Give the data a second time, exactly and in full.
## BEGIN SOURCE MATERIAL
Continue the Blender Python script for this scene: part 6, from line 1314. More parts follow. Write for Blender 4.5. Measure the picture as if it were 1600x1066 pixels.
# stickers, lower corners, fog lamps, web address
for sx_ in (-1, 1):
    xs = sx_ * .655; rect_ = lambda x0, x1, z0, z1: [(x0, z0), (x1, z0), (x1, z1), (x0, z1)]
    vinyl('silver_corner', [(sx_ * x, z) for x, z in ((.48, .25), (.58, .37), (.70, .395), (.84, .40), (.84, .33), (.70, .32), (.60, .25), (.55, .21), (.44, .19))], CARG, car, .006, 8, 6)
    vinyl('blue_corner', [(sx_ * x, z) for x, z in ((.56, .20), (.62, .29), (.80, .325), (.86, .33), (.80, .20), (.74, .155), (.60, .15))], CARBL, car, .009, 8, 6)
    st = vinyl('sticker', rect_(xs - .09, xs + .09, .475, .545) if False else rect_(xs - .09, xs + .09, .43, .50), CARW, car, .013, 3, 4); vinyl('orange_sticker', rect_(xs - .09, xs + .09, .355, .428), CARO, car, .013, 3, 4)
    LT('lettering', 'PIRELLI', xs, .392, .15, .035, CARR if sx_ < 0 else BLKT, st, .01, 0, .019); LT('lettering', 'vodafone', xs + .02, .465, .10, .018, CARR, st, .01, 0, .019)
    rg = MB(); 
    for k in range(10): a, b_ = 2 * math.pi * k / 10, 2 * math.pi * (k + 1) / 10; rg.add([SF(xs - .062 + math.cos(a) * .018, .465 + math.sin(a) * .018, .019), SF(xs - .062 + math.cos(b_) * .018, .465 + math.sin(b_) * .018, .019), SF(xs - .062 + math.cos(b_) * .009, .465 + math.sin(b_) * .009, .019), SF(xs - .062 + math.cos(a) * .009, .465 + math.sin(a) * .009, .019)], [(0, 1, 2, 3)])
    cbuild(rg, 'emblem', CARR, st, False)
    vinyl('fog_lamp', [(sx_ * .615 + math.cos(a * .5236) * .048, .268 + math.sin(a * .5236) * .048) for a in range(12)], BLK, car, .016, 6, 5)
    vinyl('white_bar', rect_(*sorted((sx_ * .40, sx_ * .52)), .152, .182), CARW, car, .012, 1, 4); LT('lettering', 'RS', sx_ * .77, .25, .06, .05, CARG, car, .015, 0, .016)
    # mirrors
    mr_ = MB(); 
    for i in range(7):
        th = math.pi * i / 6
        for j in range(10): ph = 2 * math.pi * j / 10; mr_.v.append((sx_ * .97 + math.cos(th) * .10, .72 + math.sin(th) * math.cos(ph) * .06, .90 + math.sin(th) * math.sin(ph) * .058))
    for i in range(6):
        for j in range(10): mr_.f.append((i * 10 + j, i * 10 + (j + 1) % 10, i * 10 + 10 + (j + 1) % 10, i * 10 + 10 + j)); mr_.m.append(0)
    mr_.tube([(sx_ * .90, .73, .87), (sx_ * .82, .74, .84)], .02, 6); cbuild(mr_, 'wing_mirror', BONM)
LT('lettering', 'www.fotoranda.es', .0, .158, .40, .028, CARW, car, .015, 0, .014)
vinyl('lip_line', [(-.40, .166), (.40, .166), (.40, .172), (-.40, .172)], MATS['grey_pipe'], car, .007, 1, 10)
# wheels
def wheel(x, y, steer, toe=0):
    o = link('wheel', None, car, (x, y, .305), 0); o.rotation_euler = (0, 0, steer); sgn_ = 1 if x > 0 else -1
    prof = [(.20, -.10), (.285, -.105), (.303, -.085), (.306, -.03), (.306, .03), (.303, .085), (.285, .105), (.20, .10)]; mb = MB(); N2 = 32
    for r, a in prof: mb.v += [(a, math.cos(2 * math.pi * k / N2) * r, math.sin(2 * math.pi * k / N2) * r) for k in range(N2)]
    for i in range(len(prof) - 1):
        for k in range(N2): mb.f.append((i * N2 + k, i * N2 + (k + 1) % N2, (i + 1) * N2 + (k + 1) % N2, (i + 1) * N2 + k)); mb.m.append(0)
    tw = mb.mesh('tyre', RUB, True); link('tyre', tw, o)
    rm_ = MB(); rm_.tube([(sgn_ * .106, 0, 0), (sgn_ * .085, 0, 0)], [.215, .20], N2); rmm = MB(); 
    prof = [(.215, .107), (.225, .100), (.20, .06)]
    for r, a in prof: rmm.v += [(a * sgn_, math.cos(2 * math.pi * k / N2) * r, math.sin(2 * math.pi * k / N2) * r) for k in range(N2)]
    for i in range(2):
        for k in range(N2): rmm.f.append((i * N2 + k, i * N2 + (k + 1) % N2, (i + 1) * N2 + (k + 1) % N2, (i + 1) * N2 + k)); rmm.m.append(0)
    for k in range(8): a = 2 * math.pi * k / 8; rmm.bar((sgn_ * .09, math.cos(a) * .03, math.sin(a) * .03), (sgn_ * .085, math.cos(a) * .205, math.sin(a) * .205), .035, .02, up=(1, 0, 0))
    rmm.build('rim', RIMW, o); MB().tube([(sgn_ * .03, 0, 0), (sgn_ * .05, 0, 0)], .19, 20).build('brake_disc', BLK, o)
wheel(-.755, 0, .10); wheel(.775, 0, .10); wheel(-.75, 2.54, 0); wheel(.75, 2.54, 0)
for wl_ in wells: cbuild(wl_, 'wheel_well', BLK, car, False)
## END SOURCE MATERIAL
SOLUTION
Continue the Blender Python script for this scene: part 6, from line 1314. More parts follow. Write for Blender 4.5. Measure the picture as if it were 1600x1066 pixels.
# stickers, lower corners, fog lamps, web address
for sx_ in (-1, 1):
    xs = sx_ * .655; rect_ = lambda x0, x1, z0, z1: [(x0, z0), (x1, z0), (x1, z1), (x0, z1)]
    vinyl('silver_corner', [(sx_ * x, z) for x, z in ((.48, .25), (.58, .37), (.70, .395), (.84, .40), (.84, .33), (.70, .32), (.60, .25), (.55, .21), (.44, .19))], CARG, car, .006, 8, 6)
    vinyl('blue_corner', [(sx_ * x, z) for x, z in ((.56, .20), (.62, .29), (.80, .325), (.86, .33), (.80, .20), (.74, .155), (.60, .15))], CARBL, car, .009, 8, 6)
    st = vinyl('sticker', rect_(xs - .09, xs + .09, .475, .545) if False else rect_(xs - .09, xs + .09, .43, .50), CARW, car, .013, 3, 4); vinyl('orange_sticker', rect_(xs - .09, xs + .09, .355, .428), CARO, car, .013, 3, 4)
    LT('lettering', 'PIRELLI', xs, .392, .15, .035, CARR if sx_ < 0 else BLKT, st, .01, 0, .019); LT('lettering', 'vodafone', xs + .02, .465, .10, .018, CARR, st, .01, 0, .019)
    rg = MB(); 
    for k in range(10): a, b_ = 2 * math.pi * k / 10, 2 * math.pi * (k + 1) / 10; rg.add([SF(xs - .062 + math.cos(a) * .018, .465 + math.sin(a) * .018, .019), SF(xs - .062 + math.cos(b_) * .018, .465 + math.sin(b_) * .018, .019), SF(xs - .062 + math.cos(b_) * .009, .465 + math.sin(b_) * .009, .019), SF(xs - .062 + math.cos(a) * .009, .465 + math.sin(a) * .009, .019)], [(0, 1, 2, 3)])
    cbuild(rg, 'emblem', CARR, st, False)
    vinyl('fog_lamp', [(sx_ * .615 + math.cos(a * .5236) * .048, .268 + math.sin(a * .5236) * .048) for a in range(12)], BLK, car, .016, 6, 5)
    vinyl('white_bar', rect_(*sorted((sx_ * .40, sx_ * .52)), .152, .182), CARW, car, .012, 1, 4); LT('lettering', 'RS', sx_ * .77, .25, .06, .05, CARG, car, .015, 0, .016)
    # mirrors
    mr_ = MB(); 
    for i in range(7):
        th = math.pi * i / 6
        for j in range(10): ph = 2 * math.pi * j / 10; mr_.v.append((sx_ * .97 + math.cos(th) * .10, .72 + math.sin(th) * math.cos(ph) * .06, .90 + math.sin(th) * math.sin(ph) * .058))
    for i in range(6):
        for j in range(10): mr_.f.append((i * 10 + j, i * 10 + (j + 1) % 10, i * 10 + 10 + (j + 1) % 10, i * 10 + 10 + j)); mr_.m.append(0)
    mr_.tube([(sx_ * .90, .73, .87), (sx_ * .82, .74, .84)], .02, 6); cbuild(mr_, 'wing_mirror', BONM)
LT('lettering', 'www.fotoranda.es', .0, .158, .40, .028, CARW, car, .015, 0, .014)
vinyl('lip_line', [(-.40, .166), (.40, .166), (.40, .172), (-.40, .172)], MATS['grey_pipe'], car, .007, 1, 10)
# wheels
def wheel(x, y, steer, toe=0):
    o = link('wheel', None, car, (x, y, .305), 0); o.rotation_euler = (0, 0, steer); sgn_ = 1 if x > 0 else -1
    prof = [(.20, -.10), (.285, -.105), (.303, -.085), (.306, -.03), (.306, .03), (.303, .085), (.285, .105), (.20, .10)]; mb = MB(); N2 = 32
    for r, a in prof: mb.v += [(a, math.cos(2 * math.pi * k / N2) * r, math.sin(2 * math.pi * k / N2) * r) for k in range(N2)]
    for i in range(len(prof) - 1):
        for k in range(N2): mb.f.append((i * N2 + k, i * N2 + (k + 1) % N2, (i + 1) * N2 + (k + 1) % N2, (i + 1) * N2 + k)); mb.m.append(0)
    tw = mb.mesh('tyre', RUB, True); link('tyre', tw, o)
    rm_ = MB(); rm_.tube([(sgn_ * .106, 0, 0), (sgn_ * .085, 0, 0)], [.215, .20], N2); rmm = MB(); 
    prof = [(.215, .107), (.225, .100), (.20, .06)]
    for r, a in prof: rmm.v += [(a * sgn_, math.cos(2 * math.pi * k / N2) * r, math.sin(2 * math.pi * k / N2) * r) for k in range(N2)]
    for i in range(2):
        for k in range(N2): rmm.f.append((i * N2 + k, i * N2 + (k + 1) % N2, (i + 1) * N2 + (k + 1) % N2, (i + 1) * N2 + k)); rmm.m.append(0)
    for k in range(8): a = 2 * math.pi * k / 8; rmm.bar((sgn_ * .09, math.cos(a) * .03, math.sin(a) * .03), (sgn_ * .085, math.cos(a) * .205, math.sin(a) * .205), .035, .02, up=(1, 0, 0))
    rmm.build('rim', RIMW, o); MB().tube([(sgn_ * .03, 0, 0), (sgn_ * .05, 0, 0)], .19, 20).build('brake_disc', BLK, o)
wheel(-.755, 0, .10); wheel(.775, 0, .10); wheel(-.75, 2.54, 0); wheel(.75, 2.54, 0)
for wl_ in wells: cbuild(wl_, 'wheel_well', BLK, car, False)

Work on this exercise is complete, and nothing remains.